After a horrid month of April in which he hit .225/.319/.450, Seager adjusted yet again. “I got a lot of work in with Ho Jo”—hitting coach Howard Johnson—“and [manager Lloyd] McClendon in the cage," Seager said. "One day in Miami, the suggestion was made that I change my hand position up a little bit so I could kind of stay on top of the ball. It took a few games for the changes to really sink in, but that has helped out a lot.”

The presence of Cano in the Mariners' clubhouse has also helped Seager take the next step this season. “Just watching this guy on a daily basis has been unbelievable,” Seager said. “Something he doesn’t get enough credit for: Everyone talks about how relaxed he is and how the game looks easy to him, almost like he’s not trying. Well, he’s really got a pretty good approach and really good attitude, and he works hard, a lot harder than a lot of people think. When it comes to the game, he can relax and play that way because he’s put the work in and he’s prepared.”

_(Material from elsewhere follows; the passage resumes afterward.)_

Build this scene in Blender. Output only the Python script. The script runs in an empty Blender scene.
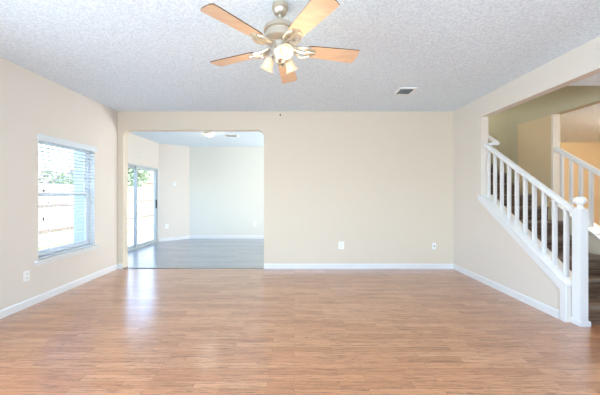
import bpy, bmesh, math, random
from mathutils import Vector, Matrix
random.seed(7)
SC = bpy.context.scene
COL = SC.collection
K = 1.123            # metres per survey unit: every length below is a survey unit
PI = math.pi
H = 2.44             # ceiling of the living room (2.74 m)
EYE = 1.166
XL, XR, YB = -2.744, 2.468, 4.206      # left wall, right wall, back wall
YF = -2.1                              # wall behind the camera
WT = 0.12

# ------------------------------------------------------------------ camera, world, sun, fill lights, exposure
cd = bpy.data.cameras.new('camera'); cam = bpy.data.objects.new('camera', cd); COL.objects.link(cam)
cam.location = (0, 0, EYE * K); cam.rotation_euler = (PI / 2, 0, 0)
cd.sensor_width = 36; cd.lens = 271 / 600 * 36
cd.shift_x = (300 - 294.3) / 600; cd.shift_y = -(197.5 - 193.5) / 600
cd.clip_start = 0.05
SC.camera = cam

world = bpy.data.worlds.new('world'); SC.world = world; world.use_nodes = True
wn = world.node_tree
bg = wn.nodes['Background']
sky = wn.nodes.new('ShaderNodeTexSky'); sky.sky_type = 'NISHITA'; sky.sun_disc = False
sky.sun_elevation = math.radians(50); sky.sun_rotation = math.radians(60); sky.dust_density = 3.0; sky.air_density = 1.0
wn.links.new(sky.outputs[0], bg.inputs[0]); bg.inputs[1].default_value = 1.15

def light(name, kind, loc, energy, color, rot=(0, 0, 0), size=None, size_y=None, r=None):
    d = bpy.data.lights.new(name, kind); d.energy = energy; d.color = color
    if kind == 'AREA':
        d.shape = 'RECTANGLE'; d.size = size * K; d.size_y = size_y * K
    elif r is not None and kind != 'SUN':
        d.shadow_soft_size = r
    o = bpy.data.objects.new(name, d); COL.objects.link(o)
    o.location = [c * K for c in loc]; o.rotation_euler = rot
    return o
sun = light('sun', 'SUN', (0, 0, 10), 2.2, (1, .95, .88)); sun.data.angle = .02
sun.rotation_euler = Vector((-.62, -.25, -.75)).to_track_quat('-Z', 'Y').to_euler()
# unseen area lights added as fill: front, left side, far room and stairwell
light('front_fill', 'AREA', (0, YF - .02, 1.35), 7, (.80, .91, 1), (PI / 2, 0, 0), 4.0, 1.6)  # fill through the added opening behind the camera
light('front_ceiling_fill', 'AREA', (0, YF + .03, 1.35), 215, (.66, .84, 1), (PI / 2 + 1.1, 0, 0), 4.0, 1.2)  # added fill aimed upward to brighten the ceiling
light('side_fill', 'AREA', (XL - .01, .3, 1.15), 75, (.74, .88, 1), (0, -PI / 2 + .12, 0), 1.25, 1.3)  # side fill through the added opening in the left wall
light('dining_fill', 'AREA', (XR - .03, 5.7, 1.4), 200, (.97, .98, 1), (0, PI / 2 + .5, 0), 1.2, 1.7)  # added fill at the far room's right wall, no window there
light('stairwell_fill', 'AREA', (2.96, 5.5, 4.15), 50, (1, .96, .85), (0, 0, 0), .6, 1.6)  # added fill high over the stairs, no window there
SC.view_settings.view_transform = 'Standard'; SC.view_settings.look = 'None'
SC.view_settings.gamma = 1.0; SC.view_settings.use_curve_mapping = False
SC.view_settings.exposure = 0.52
SC.cycles.max_bounces = 10; SC.cycles.diffuse_bounces = 6; SC.cycles.transparent_max_bounces = 16
SC.cycles.sample_clamp_indirect = 8.0

# ------------------------------------------------------------------ materials
def srgb(r, g, b):
    f = lambda c: (c / 255 / 12.92) if c / 255 <= .04045 else ((c / 255 + .055) / 1.055) ** 2.4
    return (f(r), f(g), f(b), 1)
def mat(name, col=None, rough=.5, metal=0.0, spec=.5, emit=None, estr=0.0):
    m = bpy.data.materials.new(name); m.use_nodes = True
    b = m.node_tree.nodes['Principled BSDF']
    if col: b.inputs['Base Color'].default_value = col
    b.inputs['Roughness'].default_value = rough; b.inputs['Metallic'].default_value = metal
    b.inputs['Specular IOR Level'].default_value = spec
    if emit:
        b.inputs['Emission Color'].default_value = emit; b.inputs['Emission Strength'].default_value = estr
    return m
def N(m, t, **kw):
    n = m.node_tree.nodes.new(t)
    for k, v in kw.items(): setattr(n, k, v)
    return n
def L(m, a, b): m.node_tree.links.new(a, b)
def mapped(m, scale, rot=(0, 0, 0)):
    tc = N(m, 'ShaderNodeTexCoord'); mp = N(m, 'ShaderNodeMapping')
    mp.inputs['Scale'].default_value = scale; mp.inputs['Rotation'].default_value = rot
    L(m, tc.outputs['Object'], mp.inputs[0]); return mp.outputs[0]
def noise(m, vec, scale, detail=3, rough=.5):
    n = N(m, 'ShaderNodeTexNoise'); n.inputs['Scale'].default_value = scale
    n.inputs['Detail'].default_value = detail; n.inputs['Roughness'].default_value = rough
    L(m, vec, n.inputs['Vector']); return n
def ramp(m, fac, stops):
    r = N(m, 'ShaderNodeValToRGB'); e = r.color_ramp.elements
    while len(e) < len(stops): e.new(.5)
    for i, (p, c) in enumerate(stops): e[i].position = p; e[i].color = c
    L(m, fac, r.inputs[0]); return r.outputs[0]
def mix(m, fac, a, b, mode='MIX'):
    n = N(m, 'ShaderNodeMix', data_type='RGBA', blend_type=mode)
    for sock, v in ((n.inputs[0], fac), (n.inputs[6], a), (n.inputs[7], b)):
        if hasattr(v, 'links'): L(m, v, sock)
        else: sock.default_value = v
    return n.outputs[2]
def bump(m, h, strength, dist=.01):
    b = N(m, 'ShaderNodeBump'); b.inputs['Strength'].default_value = strength; b.inputs['Distance'].default_value = dist
    L(m, h, b.inputs['Height']); L(m, b.outputs[0], m.node_tree.nodes['Principled BSDF'].inputs['Normal'])
def bsdf(m): return m.node_tree.nodes['Principled BSDF']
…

Added Seager, “I talk to [Cano] all the time about hitting and his approach. Any time I can pick his brain, I will – he does a lot of small stuff in game that helps me out so much. If we’re playing a team we’ve played a lot, he talks about specific pitchers and pitches he gets, and he’ll come up to me before an at-bat and he’ll tell me exactly what to expect, and sure enough it’s what I get. That’s definitely given me a bit of an edge this season.”

Cano was signed to turn Seattle into a playoff contender overnight, and he has done his part this season, hitting .327/.387/.447; though his home run total (six) has been lower than expected, it has nonetheless still been All-Star-caliber season from the 31-year-old second baseman. The former Yankee will start at second base in Minnesota, as the ace of Seattle, Felix Hernandez, will take the mound as the likely AL starter. The player who has been Seattle’s true MVP through the first half of the season will also have his moment: Kyle Seager will be introduced as an All-Star, and the most underrated player in baseball will get his due, at last.